7. Il ressort des pièces du dossier que la Cour nationale du droit d'asile a rejeté la demande d'asile présentée par Mme B... par décision du 29 novembre 2019 et que le préfet de la Drôme l'a obligée à quitter le territoire français dans le délai de trente jours et a fixé le pays de destination, par décision du 8 janvier 2020. Postérieurement à ces mesures, l'intéressée a présenté une demande de réexamen de sa demande d'asile, le 14 janvier 2020 et une attestation de demandeur d'asile lui a été remise. En application des dispositions précitées, et alors qu'il ne ressort pas des pièces du dossier que l'intéressée avait manifesté sa volonté de demander le réexamen de sa demande d'asile avant que ne soit pris à son encontre, le 8 janvier 2020, l'arrêté litigieux, le préfet de la Drôme pouvait légalement édicter la mesure d'éloignement qui n'a pas été abrogée par la délivrance postérieure d'une attestation, laquelle faisait simplement obstacle à son exécution avant qu'il soit statué sur la demande de réexamen au titre de l'asile. Dès lors, Mme B... n'est pas fondée à soutenir que l'arrêté en litige a été implicitement abrogée par l'attestation de demande d'asile qui lui a été délivrée consécutivement à sa demande de réexamen à ce titre.
8. En cinquième lieu, aux termes de l'article 8 de la convention européenne de sauvegarde des droits de l'homme et des libertés fondamentales : " Toute personne a droit au respect de sa vie privée et familiale, de son domicile et de sa correspondance (...) ". Il ressort des pièces du dossier que Mme B... est entrée sur le territoire français en août 2017 soit deux ans et demi avant la décision en litige et que si ses enfants sont scolarisés au collège, l'intéressée, qui ne dispose d'aucune autre attache privée et familiale sur le territoire français, ne présente pas d'élément d'intégration sociale ou professionnelle alors qu'elle n'est pas isolée dans son pays d'origine où elle est restée jusqu'à l'âge de trente-sept ans. Enfin, si elle allègue que son mari serait en séjour régulier en Australie et ne voudrait plus avoir de relation avec elle et ses enfants, une telle circonstance, au demeurant non établie, n'est pas de nature à démontrer que l'arrêté en litige emporterait une atteinte disproportionnée à sa vie privée et familiale sur le territoire français. En l'absence d'autres éléments, l'arrêté en litige n'est pas davantage entaché d'erreur manifeste d'appréciation.

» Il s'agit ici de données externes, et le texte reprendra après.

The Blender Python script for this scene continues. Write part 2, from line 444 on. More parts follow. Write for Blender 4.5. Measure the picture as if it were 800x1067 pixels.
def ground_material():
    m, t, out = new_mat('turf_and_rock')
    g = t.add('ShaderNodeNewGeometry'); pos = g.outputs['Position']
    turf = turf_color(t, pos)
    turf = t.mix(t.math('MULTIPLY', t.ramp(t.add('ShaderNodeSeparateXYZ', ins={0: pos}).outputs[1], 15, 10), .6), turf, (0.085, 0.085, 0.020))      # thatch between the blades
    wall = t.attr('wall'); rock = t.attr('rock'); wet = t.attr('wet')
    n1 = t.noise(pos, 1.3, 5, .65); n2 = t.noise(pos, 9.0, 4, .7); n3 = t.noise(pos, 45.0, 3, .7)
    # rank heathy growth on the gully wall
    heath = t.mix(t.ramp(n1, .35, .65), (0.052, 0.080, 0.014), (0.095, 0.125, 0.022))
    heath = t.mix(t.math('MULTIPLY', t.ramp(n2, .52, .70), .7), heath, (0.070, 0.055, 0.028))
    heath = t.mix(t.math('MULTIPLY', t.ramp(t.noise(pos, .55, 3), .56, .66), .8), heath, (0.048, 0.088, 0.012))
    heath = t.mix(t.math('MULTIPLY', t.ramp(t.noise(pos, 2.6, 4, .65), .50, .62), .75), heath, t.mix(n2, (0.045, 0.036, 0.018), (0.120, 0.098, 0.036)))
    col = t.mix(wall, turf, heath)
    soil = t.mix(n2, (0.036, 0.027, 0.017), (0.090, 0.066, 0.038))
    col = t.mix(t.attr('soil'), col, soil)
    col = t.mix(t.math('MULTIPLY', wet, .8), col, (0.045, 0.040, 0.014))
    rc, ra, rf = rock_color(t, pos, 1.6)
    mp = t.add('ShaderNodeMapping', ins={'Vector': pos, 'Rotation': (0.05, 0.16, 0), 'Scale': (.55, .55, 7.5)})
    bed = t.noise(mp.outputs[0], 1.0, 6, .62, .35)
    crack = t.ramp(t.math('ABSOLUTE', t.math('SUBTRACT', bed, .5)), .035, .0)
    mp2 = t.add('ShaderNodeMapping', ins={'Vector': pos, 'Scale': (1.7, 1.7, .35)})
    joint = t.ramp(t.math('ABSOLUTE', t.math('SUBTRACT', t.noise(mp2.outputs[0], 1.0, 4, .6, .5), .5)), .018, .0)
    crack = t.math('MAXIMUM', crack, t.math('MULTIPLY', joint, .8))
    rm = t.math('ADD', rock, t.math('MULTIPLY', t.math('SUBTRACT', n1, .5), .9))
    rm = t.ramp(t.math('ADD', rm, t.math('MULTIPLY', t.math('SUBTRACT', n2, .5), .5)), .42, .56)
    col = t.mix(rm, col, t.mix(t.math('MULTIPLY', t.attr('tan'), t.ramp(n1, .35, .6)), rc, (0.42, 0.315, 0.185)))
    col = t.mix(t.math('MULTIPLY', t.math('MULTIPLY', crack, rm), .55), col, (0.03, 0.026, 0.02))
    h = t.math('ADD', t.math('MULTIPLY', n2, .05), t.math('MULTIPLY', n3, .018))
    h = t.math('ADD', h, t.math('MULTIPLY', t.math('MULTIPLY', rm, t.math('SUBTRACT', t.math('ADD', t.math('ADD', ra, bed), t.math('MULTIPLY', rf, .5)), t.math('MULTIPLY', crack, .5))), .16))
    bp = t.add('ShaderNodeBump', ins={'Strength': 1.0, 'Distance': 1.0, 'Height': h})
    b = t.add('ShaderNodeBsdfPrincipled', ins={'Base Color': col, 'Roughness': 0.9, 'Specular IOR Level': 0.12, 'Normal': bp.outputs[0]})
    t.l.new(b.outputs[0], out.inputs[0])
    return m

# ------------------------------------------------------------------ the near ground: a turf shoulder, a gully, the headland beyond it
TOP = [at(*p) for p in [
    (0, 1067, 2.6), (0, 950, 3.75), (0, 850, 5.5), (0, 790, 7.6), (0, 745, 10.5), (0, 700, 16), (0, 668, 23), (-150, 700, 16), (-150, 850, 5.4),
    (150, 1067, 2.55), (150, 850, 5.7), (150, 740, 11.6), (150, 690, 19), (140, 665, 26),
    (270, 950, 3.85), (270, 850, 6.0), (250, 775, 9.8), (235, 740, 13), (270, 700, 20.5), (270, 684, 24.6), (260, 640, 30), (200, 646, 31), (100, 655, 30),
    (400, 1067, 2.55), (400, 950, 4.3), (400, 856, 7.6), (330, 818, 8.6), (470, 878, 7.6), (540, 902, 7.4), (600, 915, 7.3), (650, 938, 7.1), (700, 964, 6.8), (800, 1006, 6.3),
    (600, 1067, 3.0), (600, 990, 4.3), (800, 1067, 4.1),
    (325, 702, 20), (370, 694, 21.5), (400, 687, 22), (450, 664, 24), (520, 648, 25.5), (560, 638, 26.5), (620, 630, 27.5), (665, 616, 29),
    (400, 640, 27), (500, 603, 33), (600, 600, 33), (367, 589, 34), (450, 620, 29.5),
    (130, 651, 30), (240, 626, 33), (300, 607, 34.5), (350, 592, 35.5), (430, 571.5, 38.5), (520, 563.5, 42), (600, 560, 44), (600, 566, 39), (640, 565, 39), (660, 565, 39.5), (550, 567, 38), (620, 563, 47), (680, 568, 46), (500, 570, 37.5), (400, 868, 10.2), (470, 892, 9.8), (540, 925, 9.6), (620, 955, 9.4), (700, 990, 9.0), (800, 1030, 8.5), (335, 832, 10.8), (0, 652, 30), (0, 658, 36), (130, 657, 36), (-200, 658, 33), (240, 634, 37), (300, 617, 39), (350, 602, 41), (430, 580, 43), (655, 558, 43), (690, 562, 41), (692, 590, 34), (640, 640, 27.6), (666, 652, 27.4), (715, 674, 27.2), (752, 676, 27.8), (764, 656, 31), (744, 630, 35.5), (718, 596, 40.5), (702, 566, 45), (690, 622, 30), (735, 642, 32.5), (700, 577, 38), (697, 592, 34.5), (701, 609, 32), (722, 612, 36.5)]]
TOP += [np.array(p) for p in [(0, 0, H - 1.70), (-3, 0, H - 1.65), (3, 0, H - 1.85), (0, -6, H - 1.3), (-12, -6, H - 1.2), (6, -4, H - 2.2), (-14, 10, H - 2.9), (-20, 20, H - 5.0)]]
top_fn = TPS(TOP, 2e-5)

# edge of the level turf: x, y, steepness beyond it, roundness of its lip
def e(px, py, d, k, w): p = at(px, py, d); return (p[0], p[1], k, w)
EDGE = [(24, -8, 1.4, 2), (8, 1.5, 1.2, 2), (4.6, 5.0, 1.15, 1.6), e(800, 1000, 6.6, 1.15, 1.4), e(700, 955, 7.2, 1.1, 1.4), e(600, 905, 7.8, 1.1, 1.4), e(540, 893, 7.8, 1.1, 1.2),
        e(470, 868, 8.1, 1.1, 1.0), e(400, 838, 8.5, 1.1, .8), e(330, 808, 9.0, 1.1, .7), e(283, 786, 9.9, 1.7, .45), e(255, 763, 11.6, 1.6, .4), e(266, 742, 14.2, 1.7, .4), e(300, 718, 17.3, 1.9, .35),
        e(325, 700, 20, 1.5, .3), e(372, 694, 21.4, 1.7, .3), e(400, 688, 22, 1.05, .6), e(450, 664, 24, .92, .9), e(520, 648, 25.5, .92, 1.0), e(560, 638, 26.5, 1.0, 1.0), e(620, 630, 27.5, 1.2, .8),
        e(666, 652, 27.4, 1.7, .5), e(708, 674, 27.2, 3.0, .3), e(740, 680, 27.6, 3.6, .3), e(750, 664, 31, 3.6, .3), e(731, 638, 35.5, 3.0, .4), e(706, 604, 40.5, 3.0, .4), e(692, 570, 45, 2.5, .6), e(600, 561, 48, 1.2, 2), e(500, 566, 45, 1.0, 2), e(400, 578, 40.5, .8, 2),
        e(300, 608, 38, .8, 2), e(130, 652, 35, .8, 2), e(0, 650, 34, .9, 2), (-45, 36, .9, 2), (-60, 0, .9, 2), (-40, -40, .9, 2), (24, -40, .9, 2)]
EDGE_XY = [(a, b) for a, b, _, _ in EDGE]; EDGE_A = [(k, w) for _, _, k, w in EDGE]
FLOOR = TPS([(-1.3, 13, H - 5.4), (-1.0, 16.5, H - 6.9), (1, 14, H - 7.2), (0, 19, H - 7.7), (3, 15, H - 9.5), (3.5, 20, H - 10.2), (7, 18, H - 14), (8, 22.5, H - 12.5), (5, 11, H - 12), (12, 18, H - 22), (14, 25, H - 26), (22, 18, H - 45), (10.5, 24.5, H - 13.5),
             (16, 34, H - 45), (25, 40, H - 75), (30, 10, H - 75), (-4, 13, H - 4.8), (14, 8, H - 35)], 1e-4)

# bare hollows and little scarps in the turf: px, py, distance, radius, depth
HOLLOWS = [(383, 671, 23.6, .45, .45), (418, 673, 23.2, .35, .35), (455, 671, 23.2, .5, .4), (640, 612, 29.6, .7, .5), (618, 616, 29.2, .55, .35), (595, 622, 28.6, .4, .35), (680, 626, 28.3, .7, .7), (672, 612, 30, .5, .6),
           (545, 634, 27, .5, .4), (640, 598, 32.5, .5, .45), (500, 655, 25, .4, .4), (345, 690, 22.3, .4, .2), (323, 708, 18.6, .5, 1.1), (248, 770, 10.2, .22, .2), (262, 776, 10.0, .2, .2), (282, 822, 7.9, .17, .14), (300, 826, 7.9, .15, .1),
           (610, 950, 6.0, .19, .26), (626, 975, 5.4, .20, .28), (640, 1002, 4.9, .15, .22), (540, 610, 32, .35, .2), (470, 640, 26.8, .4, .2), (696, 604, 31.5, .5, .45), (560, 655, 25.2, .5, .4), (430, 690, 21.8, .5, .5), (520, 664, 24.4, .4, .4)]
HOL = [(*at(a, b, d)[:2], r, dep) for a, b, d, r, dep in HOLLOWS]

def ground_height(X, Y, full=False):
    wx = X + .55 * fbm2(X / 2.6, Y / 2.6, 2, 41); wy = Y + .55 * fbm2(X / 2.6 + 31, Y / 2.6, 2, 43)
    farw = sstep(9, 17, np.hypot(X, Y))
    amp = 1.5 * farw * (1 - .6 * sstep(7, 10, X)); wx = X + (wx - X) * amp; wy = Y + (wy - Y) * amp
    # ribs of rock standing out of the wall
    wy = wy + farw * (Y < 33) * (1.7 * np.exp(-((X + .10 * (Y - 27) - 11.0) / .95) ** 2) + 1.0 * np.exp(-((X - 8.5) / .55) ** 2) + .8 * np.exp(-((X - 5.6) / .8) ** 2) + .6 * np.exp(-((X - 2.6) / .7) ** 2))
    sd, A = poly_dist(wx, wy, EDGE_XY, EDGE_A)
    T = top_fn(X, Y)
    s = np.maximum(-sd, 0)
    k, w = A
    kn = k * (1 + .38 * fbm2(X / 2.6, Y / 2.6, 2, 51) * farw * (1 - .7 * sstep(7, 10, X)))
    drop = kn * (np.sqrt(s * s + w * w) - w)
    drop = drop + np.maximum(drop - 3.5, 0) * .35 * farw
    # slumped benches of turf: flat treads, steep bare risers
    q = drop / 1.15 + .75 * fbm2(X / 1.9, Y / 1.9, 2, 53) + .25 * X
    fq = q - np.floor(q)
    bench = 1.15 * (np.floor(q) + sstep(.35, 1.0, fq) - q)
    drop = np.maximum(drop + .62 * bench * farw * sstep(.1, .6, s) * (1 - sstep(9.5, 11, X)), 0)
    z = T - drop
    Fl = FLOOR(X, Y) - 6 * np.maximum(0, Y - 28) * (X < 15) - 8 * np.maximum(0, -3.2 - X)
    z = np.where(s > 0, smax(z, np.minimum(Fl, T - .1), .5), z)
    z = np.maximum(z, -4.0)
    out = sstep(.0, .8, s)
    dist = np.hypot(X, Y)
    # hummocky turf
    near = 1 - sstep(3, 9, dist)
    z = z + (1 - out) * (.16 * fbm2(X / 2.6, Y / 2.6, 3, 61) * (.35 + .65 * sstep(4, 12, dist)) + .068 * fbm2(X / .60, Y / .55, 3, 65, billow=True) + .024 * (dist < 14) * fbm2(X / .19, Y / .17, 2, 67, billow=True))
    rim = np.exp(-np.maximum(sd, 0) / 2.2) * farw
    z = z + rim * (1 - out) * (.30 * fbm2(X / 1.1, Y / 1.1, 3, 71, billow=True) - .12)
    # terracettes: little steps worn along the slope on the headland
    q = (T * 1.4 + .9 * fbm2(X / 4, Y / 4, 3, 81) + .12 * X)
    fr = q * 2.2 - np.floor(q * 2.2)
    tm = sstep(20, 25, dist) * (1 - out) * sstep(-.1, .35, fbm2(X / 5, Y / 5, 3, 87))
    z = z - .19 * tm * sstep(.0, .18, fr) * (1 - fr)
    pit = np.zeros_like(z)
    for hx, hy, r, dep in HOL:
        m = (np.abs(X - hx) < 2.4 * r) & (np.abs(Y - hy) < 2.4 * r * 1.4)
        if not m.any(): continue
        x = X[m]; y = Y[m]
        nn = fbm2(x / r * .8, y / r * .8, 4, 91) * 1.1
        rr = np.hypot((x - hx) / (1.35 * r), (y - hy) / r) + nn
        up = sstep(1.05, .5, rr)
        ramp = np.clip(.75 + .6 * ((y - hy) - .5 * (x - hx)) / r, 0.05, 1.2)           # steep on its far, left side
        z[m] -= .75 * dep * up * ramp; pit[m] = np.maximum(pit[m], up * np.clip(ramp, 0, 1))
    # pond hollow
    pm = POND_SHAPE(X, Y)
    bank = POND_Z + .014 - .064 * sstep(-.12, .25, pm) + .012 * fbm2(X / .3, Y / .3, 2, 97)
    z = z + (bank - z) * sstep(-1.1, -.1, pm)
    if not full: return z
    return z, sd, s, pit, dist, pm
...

9. En dernier lieu, et ainsi qu'il a été retenu par le premier juge, l'obligation de quitter le territoire français en litige n'a pas pour objet ni pour effet de séparer Mme B... de ses deux enfants nés en 2005 et 2006 ni de l'empêcher de pourvoir à leur éducation ainsi qu'à leurs intérêts matériels et moraux hors du territoire français. Par suite, et alors que l'intéressée n'est pas fondée à se prévaloir des demandes d'asile de ses enfants présentées postérieurement à l'arrêté en litige, elle n'est pas fondée à soutenir que l'obligation de quitter le territoire français qui lui a été opposée méconnaît les stipulations de l'article 3-1 de la convention internationale relative aux droits de l'enfant.
En ce qui concerne la fixation du pays de renvoi :
10. En premier lieu, aux termes de l'article L. 513-2 du code de l'entrée et du séjour des étrangers et du droit d'asile : " Un étranger ne peut être éloigné à destination d'un pays s'il établit que sa vie ou sa liberté y sont menacées ou qu'il y est exposé à des traitements contraires aux stipulations de l'article 3 de la Convention européenne de sauvegarde des droits de l'homme et des libertés fondamentales (...) ". Aux termes de l'article 3 de la convention européenne de sauvegarde des droits de l'homme et des libertés fondamentales : " Nul ne peut être soumis à la torture ni à des peines ou traitements inhumains ou dégradants ". L'intéressée, qui a vu sa demande d'asile, rejetée par l'OFPRA et la CNDA, n'apporte aucun élément à l'appui de ses allégations tendant à démontrer la réalité et l'actualité des risques encourus dans son pays d'origine.
11. En second lieu, la circonstance, postérieure à l'arrêté en litige, qu'une demande d'asile ait été déposée pour le compte des enfants mineurs de Mme B... est sans incidence sur la légalité de la décision fixant le pays de destination.
12. Il résulte de ce qui précède que Mme B... n'est pas fondée à soutenir que c'est à tort que le premier juge a rejeté sa demande d'annulation de l'obligation de quitter le territoire français dans un délai de trente jours et de la décision fixant le pays de destination prises par le préfet de la Drôme, le 8 janvier 2020. Dès lors, les conclusions de sa requête, présentées aux mêmes fins, doivent être rejetées ainsi que, par voie de conséquence, ses conclusions aux fins d'injonction et celles tendant à l'application des dispositions de l'article L. 761-1 du code de justice administrative et de l'article 37 de la loi du 10 juillet 1991.
DÉCIDE :
Article 1er : La requête de Mme B... est rejetée.
Article 2 : Le présent arrêt sera notifié à Mme C... B... et au ministre de l'intérieur.
Copie en sera adressée au préfet de la Drôme.
Délibéré après l'audience du 29 avril 2021 à laquelle siégeaient :
M. Arbarétaz, président de chambre ;
M. Seillet, président-assesseur ;
Mme Burnichon, premier conseiller.
Rendu public par mise à disposition au greffe le 18 mai 2021.